-- DATA BLOCK --
........

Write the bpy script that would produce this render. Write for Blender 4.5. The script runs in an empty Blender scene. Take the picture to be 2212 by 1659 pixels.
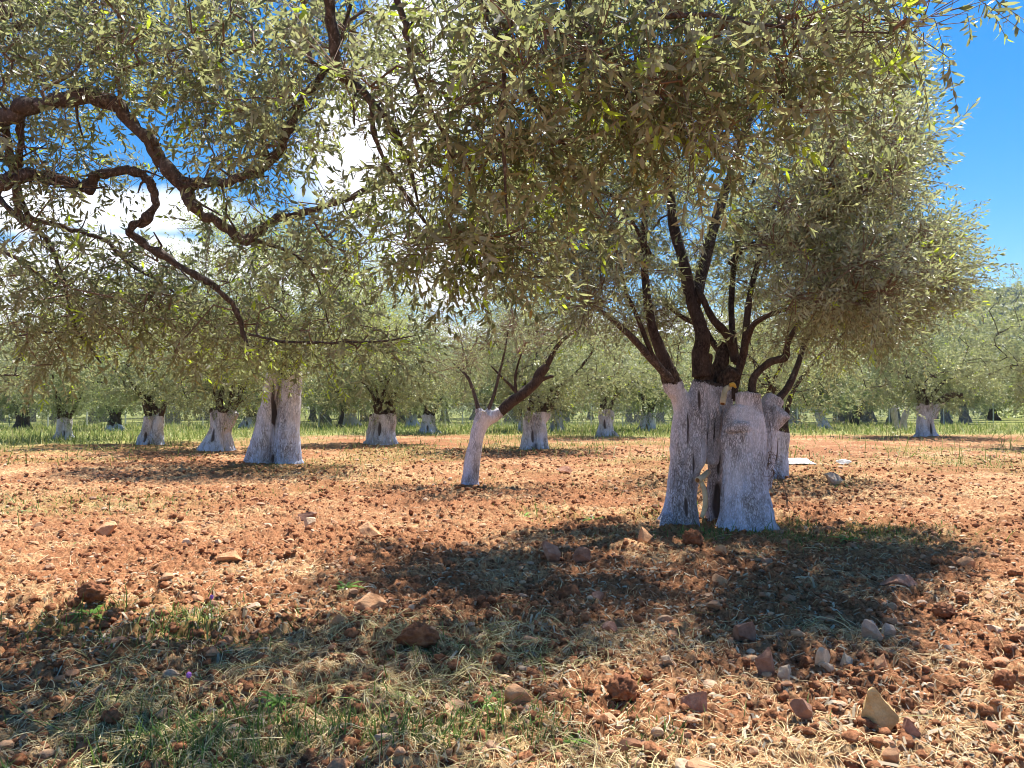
import bpy, math, random
import numpy as np
from mathutils import Vector

# ------------------------------------------------------------------ camera, sky, sun, exposure
SC = bpy.context.scene
CAMH = 1.6
F = 1671.0            # focal length in photo pixels (photo taken as 2212 x 1659)
CX, CY = 1106.0, 829.5
PITCH = math.atan(48.5 / F)
SUN_EL, SUN_AZ = 62.0, 31.0      # degrees; azimuth from +Y towards +X

cam_d = bpy.data.cameras.new("camera"); cam = bpy.data.objects.new("camera", cam_d)
SC.collection.objects.link(cam)
cam.location = (0, 0, CAMH); cam.rotation_euler = (math.pi / 2 + PITCH, 0, 0)
cam_d.sensor_width = 36.0; cam_d.lens = 36.0 * F / 2212.0
cam_d.clip_start = 0.05; cam_d.clip_end = 6000
SC.camera = cam

_f = np.array([0, math.cos(PITCH), math.sin(PITCH)]); _u = np.array([0, -math.sin(PITCH), math.cos(PITCH)]); _r = np.array([1.0, 0, 0])
def ray(x, y):
    return _f * F + _r * (x - CX) + _u * (CY - y)
def P(x, y, D):
    d = ray(x, y); return np.array([0, 0, CAMH]) + d * (D / d[1])
def G(x, y):
    d = ray(x, y); t = -CAMH / d[2]; return np.array([d[0] * t, d[1] * t])
K = 2212.0 / 4032.0
def P4(x, y, D): return P(x * K, y * K, D)

world = bpy.data.worlds.new("World"); SC.world = world; world.use_nodes = True
def build_world():
    nt = world.node_tree; N = nt.nodes; L = nt.links; N.clear()
    out = N.new("ShaderNodeOutputWorld"); bg = N.new("ShaderNodeBackground"); L.new(bg.outputs[0], out.inputs[0])
    sky = N.new("ShaderNodeTexSky"); sky.sky_type = 'NISHITA'; sky.sun_disc = False
    sky.sun_elevation = math.radians(SUN_EL); sky.sun_rotation = math.radians(SUN_AZ)
    sky.air_density = 1.0; sky.dust_density = 0.3; sky.ozone_density = 4.0
    hs = N.new("ShaderNodeHueSaturation"); hs.inputs['Saturation'].default_value = 1.5; hs.inputs['Value'].default_value = 1.45; L.new(sky.outputs[0], hs.inputs['Color'])
    tc = N.new("ShaderNodeTexCoord")
    def math_(op, a, b=None, c=None, clamp=False):
        m = N.new("ShaderNodeMath"); m.operation = op; m.use_clamp = clamp
        for i, v in enumerate((a, b, c)):
            if v is None: continue
            if isinstance(v, (int, float)): m.inputs[i].default_value = v
            else: L.new(v, m.inputs[i])
        return m.outputs[0]
    noise = N.new("ShaderNodeTexNoise"); noise.inputs['Scale'].default_value = 5.5; noise.inputs['Detail'].default_value = 7; noise.inputs['Roughness'].default_value = 0.55
    L.new(tc.outputs['Generated'], noise.inputs['Vector'])
    blobs = [(930, 130, 0.12, 0.14), (820, 330, 0.11, 0.12), (960, 560, 0.14, 0.10), (330, 450, 0.13, 0.035), (40, 440, 0.05, 0.03), (380, 560, 0.14, 0.035), (60, 640, 0.2, 0.05), (700, 620, .12, .04)]
    tot = None
    for (x, y, sx, sz) in blobs:
        d = ray(x, y); d = d / np.linalg.norm(d)
        vs = N.new("ShaderNodeVectorMath"); vs.operation = 'SUBTRACT'; vs.inputs[1].default_value = tuple(d); L.new(tc.outputs['Generated'], vs.inputs[0])
        vm = N.new("ShaderNodeVectorMath"); vm.operation = 'MULTIPLY'; vm.inputs[1].default_value = (1 / sx, 1 / max(sx, sz), 1 / sz); L.new(vs.outputs[0], vm.inputs[0])
        vl = N.new("ShaderNodeVectorMath"); vl.operation = 'LENGTH'; L.new(vm.outputs[0], vl.inputs[0])
        e = math_('SUBTRACT', 0.95, vl.outputs['Value'])
        tot = e if tot is None else math_('MAXIMUM', tot, e)
    n = math_('MULTIPLY_ADD', noise.outputs[0], 2.0, -1.0)
    m = math_('ADD', tot, n)
    m = math_('MULTIPLY', m, 2.6, clamp=True)
    # low cumulus strip along the horizon on the right
    d = ray(2175, 648); d = d / np.linalg.norm(d)
    sep = N.new("ShaderNodeSeparateXYZ"); L.new(tc.outputs['Generated'], sep.inputs[0])
    nz = N.new("ShaderNodeTexNoise"); nz.inputs['Scale'].default_value = 26; nz.inputs['Detail'].default_value = 4; L.new(tc.outputs['Generated'], nz.inputs['Vector'])
    h = math_('SUBTRACT', d[2] + 0.006, sep.outputs[2])
    h = math_('MULTIPLY', h, 55.0)
    h = math_('ADD', h, math_('MULTIPLY_ADD', nz.outputs[0], 3.2, -1.75))
    h = math_('MULTIPLY', h, 1.4, clamp=True)
    h = math_('MULTIPLY', h, 0.85)
    m = math_('MAXIMUM', m, h)
    mix = N.new("ShaderNodeMix"); mix.data_type = 'RGBA'; L.new(m, mix.inputs[0]); L.new(hs.outputs[0], mix.inputs[6]); mix.inputs[7].default_value = (12.5, 12.8, 13.6, 1)
    L.new(mix.outputs[2], bg.inputs[0]); bg.inputs[1].default_value = 0.05
build_world()

sun_d = bpy.data.lights.new("sun", 'SUN'); sun = bpy.data.objects.new("sun", sun_d); SC.collection.objects.link(sun)
sun_d.energy = 5.0; sun_d.angle = math.radians(0.5); sun_d.color = (1.0, 0.95, 0.87)
_el, _az = math.radians(SUN_EL), math.radians(SUN_AZ)
SUNV = Vector((math.sin(_az) * math.cos(_el), math.cos(_az) * math.cos(_el), math.sin(_el)))
sun.rotation_euler = SUNV.to_track_quat('Z', 'Y').to_euler(); sun.location = (0, 0, 30)
SC.view_settings.view_transform = 'Standard'; SC.view_settings.look = 'None'
SC.view_settings.gamma = 1.0; SC.view_settings.exposure = 1.25
SC.cycles.filter_width = 1.0; SC.cycles.max_bounces = 6; SC.cycles.diffuse_bounces = 2; SC.cycles.transmission_bounces = 3; SC.cycles.glossy_bounces = 2

# ------------------------------------------------------------------ numpy helpers
RNG = np.random.default_rng(7)
def _hash(ix, iy, iz, seed):
    with np.errstate(over='ignore'):
        h = (ix.astype(np.uint32) * np.uint32(374761393) + iy.astype(np.uint32) * np.uint32(668265263)
             + iz.astype(np.uint32) * np.uint32(2147483647) + np.uint32(seed * 1013904223 & 0xffffffff))
        h = (h ^ (h >> np.uint32(13))) * np.uint32(1274126177)
        h = h ^ (h >> np.uint32(16)); h = h * np.uint32(2246822519); h = h ^ (h >> np.uint32(13))
    return h.astype(np.float32) / np.float32(4294967295.0)
def vnoise3(x, y, z, seed=0):
    x = np.asarray(x, np.float64); y = np.asarray(y, np.float64); z = np.asarray(z, np.float64)
    ix, iy, iz = np.floor(x).astype(np.int64), np.floor(y).astype(np.int64), np.floor(z).astype(np.int64)
    fx, fy, fz = x - ix, y - iy, z - iz
    fx, fy, fz = fx * fx * (3 - 2 * fx), fy * fy * (3 - 2 * fy), fz * fz * (3 - 2 * fz)
    r = 0
    for dx in (0, 1):
        wx = fx if dx else 1 - fx
        for dy in (0, 1):
            wy = fy if dy else 1 - fy
            for dz in (0, 1):
                wz = fz if dz else 1 - fz
                r = r + wx * wy * wz * _hash(ix + dx, iy + dy, iz + dz, seed)
    return r
def vnoise2(x, y, seed=0):
    ix, iy = np.floor(x).astype(np.int64), np.floor(y).astype(np.int64)
    fx, fy = x - ix, y - iy
    fx, fy = fx * fx * (3 - 2 * fx), fy * fy * (3 - 2 * fy)
    z = np.zeros_like(ix)
    return ((1 - fx) * (1 - fy) * _hash(ix, iy, z, seed) + fx * (1 - fy) * _hash(ix + 1, iy, z, seed)
            + (1 - fx) * fy * _hash(ix, iy + 1, z, seed) + fx * fy * _hash(ix + 1, iy + 1, z, seed))
def fbm2(x, y, oct=4, seed=0, gain=0.5):
    r, a, t = 0, 1.0, 0
    for o in range(oct):
        r = r + a * vnoise2(x * 2 ** o + 17.3 * o, y * 2 ** o - 9.1 * o, seed + o); t += a; a *= gain
    return r / t
def clods2(x, y, seed=0):      # domes of random size packed on a grid, 0..1
    ix, iy = np.floor(x).astype(np.int64), np.floor(y).astype(np.int64); best = np.zeros_like(x)
    z = np.zeros_like(ix)
    for dx in (-1, 0, 1):
        for dy in (-1, 0, 1):
            jx, jy = ix + dx, iy + dy
            px = jx + 0.1 + 0.8 * _hash(jx, jy, z, seed); py = jy + 0.1 + 0.8 * _hash(jx, jy, z, seed + 1)
            r = 0.25 + 0.6 * _hash(jx, jy, z, seed + 2) ** 1.5
            d2 = (x - px) ** 2 + (y - py) ** 2
            best = np.maximum(best, r * np.sqrt(np.clip(1 - d2 / (r * r), 0, 1)))
    return best

def mesh_np(name, V, faces, smooth=False, attrs=None):
    """V (n,3); faces: list of int arrays (m,k)"""
    me = bpy.data.meshes.new(name)
    V = np.ascontiguousarray(V, np.float32)
    faces = [np.asarray(f, np.int32) for f in faces if len(f)]
    nl = sum(f.size for f in faces); nf = sum(len(f) for f in faces)
    me.vertices.add(len(V)); me.vertices.foreach_set("co", V.ravel())
    me.loops.add(nl); me.polygons.add(nf)
    me.loops.foreach_set("vertex_index", np.concatenate([f.ravel() for f in faces]))
    tot = np.concatenate([np.full(len(f), f.shape[1], np.int32) for f in faces])
    st = np.concatenate([[0], np.cumsum(tot)[:-1]]).astype(np.int32)
    me.polygons.foreach_set("loop_start", st)
    me.polygons.foreach_set("use_smooth", np.full(nf, smooth, bool))
    me.update(calc_edges=True)
    if attrs:
        for k, a in attrs.items():
            at = me.attributes.new(k, 'FLOAT', 'POINT'); at.data.foreach_set("value", np.ascontiguousarray(a, np.float32))
    return me
def link(name, me, mat=None, parent=None, loc=None):
    o = bpy.data.objects.new(name, me); SC.collection.objects.link(o)
    if mat and me is not None and not len(me.materials): me.materials.append(mat)
    if parent: o.parent = parent
    if loc is not None: o.location = loc
    return o
def tag(o, label=None, cat=None, group=None, kind=None):
    for k, v in (('label', label), ('category', cat), ('group', group), ('kind', kind)):
        if v: o[k] = v
    return o
def empty(name, loc):
    o = bpy.data.objects.new(name, None); SC.collection.objects.link(o); o.location = loc; o.empty_display_size = .3
    return o

def catmull(pts, n=6):
    pts = np.asarray(pts, float)
    if len(pts) < 3: 
        t = np.linspace(0, 1, n + 1)[:, None]; return pts[0] * (1 - t) + pts[-1] * t
    p = np.vstack([2 * pts[0] - pts[1], pts, 2 * pts[-1] - pts[-2]]); out = []
    for i in range(1, len(p) - 2):
        t = np.linspace(0, 1, n, endpoint=False)[:, None]
        a, b, c, d = p[i - 1], p[i], p[i + 1], p[i + 2]
        out.append(0.5 * ((2 * b) + (-a + c) * t + (2 * a - 5 * b + 4 * c - d) * t ** 2 + (-a + 3 * b - 3 * c + d) * t ** 3))
    out.append(pts[-1][None]); return np.vstack(out)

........

-- WHAT TO DO --
Repeat, with no pictures, each line from the beginning of the data through the line containing "SUN_EL, SUN_AZ = 62.0, 31.0", inclusive.

-- ANSWER --
Write the bpy script that would produce this render. Write for Blender 4.5. The script runs in an empty Blender scene. Take the picture to be 2212 by 1659 pixels.
import bpy, math, random
import numpy as np
from mathutils import Vector

# ------------------------------------------------------------------ camera, sky, sun, exposure
SC = bpy.context.scene
CAMH = 1.6
F = 1671.0            # focal length in photo pixels (photo taken as 2212 x 1659)
CX, CY = 1106.0, 829.5
PITCH = math.atan(48.5 / F)
SUN_EL, SUN_AZ = 62.0, 31.0      # degrees; azimuth from +Y towards +X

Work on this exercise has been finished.